■ INSTRUCTIONS FOR THE TASK ■
Transcribe every line exactly. Leave the pictures behind.

■ EXCERPTED DATA ■
## BEGIN
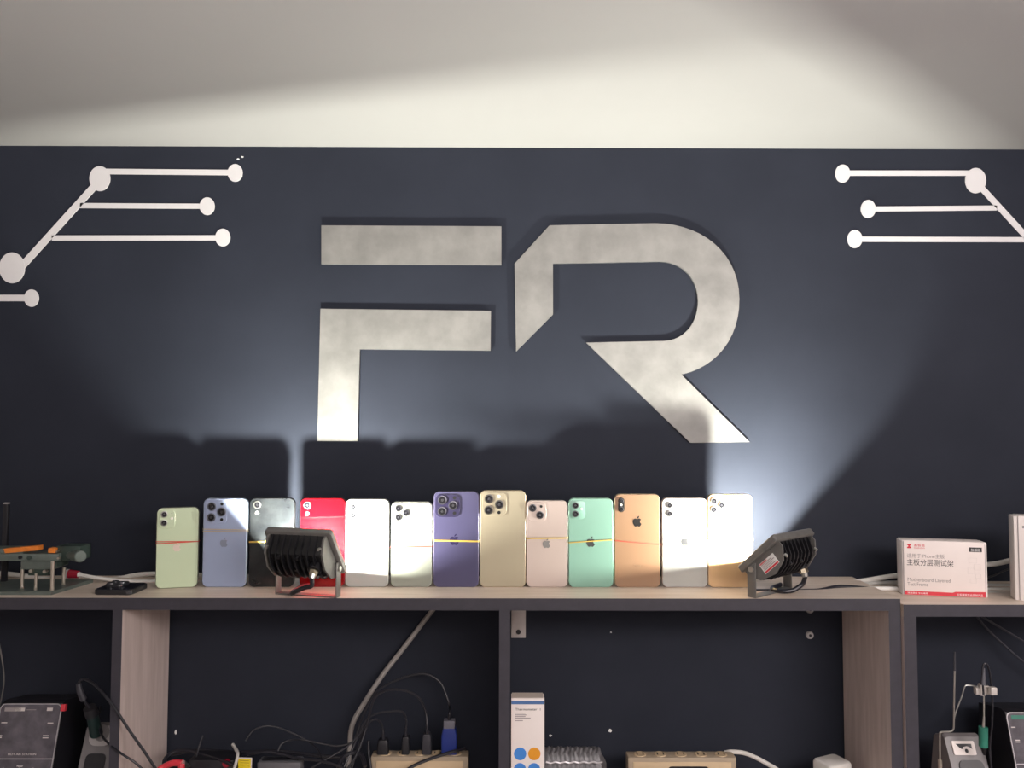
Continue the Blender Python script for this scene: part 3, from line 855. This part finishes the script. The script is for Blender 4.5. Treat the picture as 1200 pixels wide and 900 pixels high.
# faint line drawing of a board on the right of the front
bm = NB()
for (u, v, a, b) in ((1141, 655, 9, 6), (1146, 663, 7, 7), (1139, 668, 8, 7), (1147, 674, 6, 5), (1141, 680, 7, 5)):
    x, z = sx(u), sz(v); k = .00133
    for (x0, x1, z0, z1) in ((-a, a, -b, -b + .35), (-a, a, b - .35, b), (-a, -a + .35, -b, b), (a - .35, a, -b, b)):
        box(bm, x + x0 * k * .5, x + x1 * k * .5, fy - .0001, fy + .0002, z + z0 * k * .5, z + z1 * k * .5)
obj('line_drawing', bm, M_ink_pale, ca, smooth=False)

w2 = .135; y2 = R(-20); h2 = P(1190, 604.8, 1.228).z - ZS2
l2 = P(1190, 700, 1.228)
c2 = thing('carton', 'taller white carton cut off by the right edge of the photo', 'box', (l2.x + math.cos(y2) * w2 / 2, l2.y + math.sin(y2) * w2 / 2, ZS2), y2)
bm = NB()
box(bm, -w2 / 2, w2 / 2, 0, .03, 0, h2, .0014); obj('tray', bm, M_card, c2)
bm = NB(); box(bm, -w2 / 2 + .0062, w2 / 2 - .004, -.0012, .0305, .0002, h2 + .0008, .0008); obj('sleeve', bm, M_card, c2)
bm = NB(); box(bm, -w2 / 2 + .0056, -w2 / 2 + .0064, -.0013, .0, .0015, h2 - .001); obj('sleeve_edge', bm, M_ink_grey, c2)
bm = NB(); box(bm, -w2 / 2 + .0115, -w2 / 2 + .020, -.0014, -.0011, h2 - .0185, h2 - .0145); obj('print', bm, M_ink_grey, c2)

# ------------------------------------------------------------------ lower compartments: work stations
def station(label, xr, Dt, Db, wd, zt, flags):
    """Black bench unit with a sloping glossy front panel; xr is the right side if flags == 'left' else the left side."""
    zb = ZB
    h = zt - zb
    s = 1 if flags == 'left' else -1
    cx = xr - s * wd / 2
    root = thing('soldering_station', label, 'soldering station', (cx, YD(Db), zb))
    dy = Dt - Db
    n = Vector((0, -h, dy)).normalized()
    prof = [(0.0, 0.006), (0.004, 0), (.11, 0), (.11, h - .012), (dy + .012, h), (dy, h - .002)]
    bm = NB(); prism_x(bm, prof, -wd / 2, wd / 2)
    obj('case', bm, M_black, root, smooth=False)
    # frame of the panel on the sloping front: build in panel coordinates (x, along slope) then place
    ln = math.hypot(h - .006, dy)
    A = Matrix.Translation(Vector((0, 0, .004))) @ Matrix.Rotation(-math.atan2(dy, h - .006), 4, 'X')

    def pan(name, outl, y0, y1, m, parent=root):
        bm = NB(); prism_y(bm, outl, y0, y1, M=A); return obj(name, bm, m, parent, smooth=False)
    pan('trim_frame', rrect(wd, ln, .008, 5, 0, ln / 2), -.0022, .001, M_silverline)
    pan('panel', rrect(wd - .003, ln - .003, .007, 5, 0, ln / 2), -.0028, -.002, M_screenpanel)
    return root, A, ln, wd


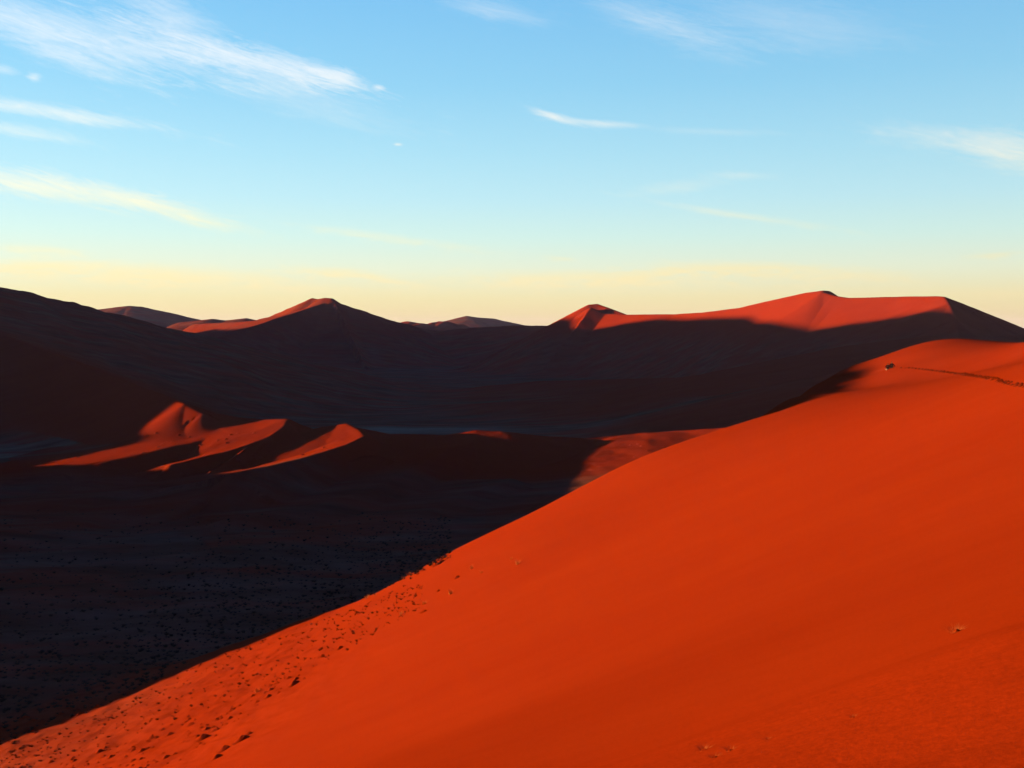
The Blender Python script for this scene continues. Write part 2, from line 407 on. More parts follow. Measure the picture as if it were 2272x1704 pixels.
## END
■ THE ANSWER ■
Continue the Blender Python script for this scene: part 3, from line 855. This part finishes the script. The script is for Blender 4.5. Treat the picture as 1200 pixels wide and 900 pixels high.
# faint line drawing of a board on the right of the front
bm = NB()
for (u, v, a, b) in ((1141, 655, 9, 6), (1146, 663, 7, 7), (1139, 668, 8, 7), (1147, 674, 6, 5), (1141, 680, 7, 5)):
    x, z = sx(u), sz(v); k = .00133
    for (x0, x1, z0, z1) in ((-a, a, -b, -b + .35), (-a, a, b - .35, b), (-a, -a + .35, -b, b), (a - .35, a, -b, b)):
        box(bm, x + x0 * k * .5, x + x1 * k * .5, fy - .0001, fy + .0002, z + z0 * k * .5, z + z1 * k * .5)
obj('line_drawing', bm, M_ink_pale, ca, smooth=False)

w2 = .135; y2 = R(-20); h2 = P(1190, 604.8, 1.228).z - ZS2
l2 = P(1190, 700, 1.228)
c2 = thing('carton', 'taller white carton cut off by the right edge of the photo', 'box', (l2.x + math.cos(y2) * w2 / 2, l2.y + math.sin(y2) * w2 / 2, ZS2), y2)
bm = NB()
box(bm, -w2 / 2, w2 / 2, 0, .03, 0, h2, .0014); obj('tray', bm, M_card, c2)
bm = NB(); box(bm, -w2 / 2 + .0062, w2 / 2 - .004, -.0012, .0305, .0002, h2 + .0008, .0008); obj('sleeve', bm, M_card, c2)
bm = NB(); box(bm, -w2 / 2 + .0056, -w2 / 2 + .0064, -.0013, .0, .0015, h2 - .001); obj('sleeve_edge', bm, M_ink_grey, c2)
bm = NB(); box(bm, -w2 / 2 + .0115, -w2 / 2 + .020, -.0014, -.0011, h2 - .0185, h2 - .0145); obj('print', bm, M_ink_grey, c2)

# ------------------------------------------------------------------ lower compartments: work stations
def station(label, xr, Dt, Db, wd, zt, flags):
    """Black bench unit with a sloping glossy front panel; xr is the right side if flags == 'left' else the left side."""
    zb = ZB
    h = zt - zb
    s = 1 if flags == 'left' else -1
    cx = xr - s * wd / 2
    root = thing('soldering_station', label, 'soldering station', (cx, YD(Db), zb))
    dy = Dt - Db
    n = Vector((0, -h, dy)).normalized()
    prof = [(0.0, 0.006), (0.004, 0), (.11, 0), (.11, h - .012), (dy + .012, h), (dy, h - .002)]
    bm = NB(); prism_x(bm, prof, -wd / 2, wd / 2)
    obj('case', bm, M_black, root, smooth=False)
    # frame of the panel on the sloping front: build in panel coordinates (x, along slope) then place
    ln = math.hypot(h - .006, dy)
    A = Matrix.Translation(Vector((0, 0, .004))) @ Matrix.Rotation(-math.atan2(dy, h - .006), 4, 'X')

    def pan(name, outl, y0, y1, m, parent=root):
        bm = NB(); prism_y(bm, outl, y0, y1, M=A); return obj(name, bm, m, parent, smooth=False)
    pan('trim_frame', rrect(wd, ln, .008, 5, 0, ln / 2), -.0022, .001, M_silverline)
    pan('panel', rrect(wd - .003, ln - .003, .007, 5, 0, ln / 2), -.0028, -.002, M_screenpanel)
    return root, A, ln, wd


The Blender Python script for this scene continues. Write part 2, from line 407 on. More parts follow. Measure the picture as if it were 2272x1704 pixels.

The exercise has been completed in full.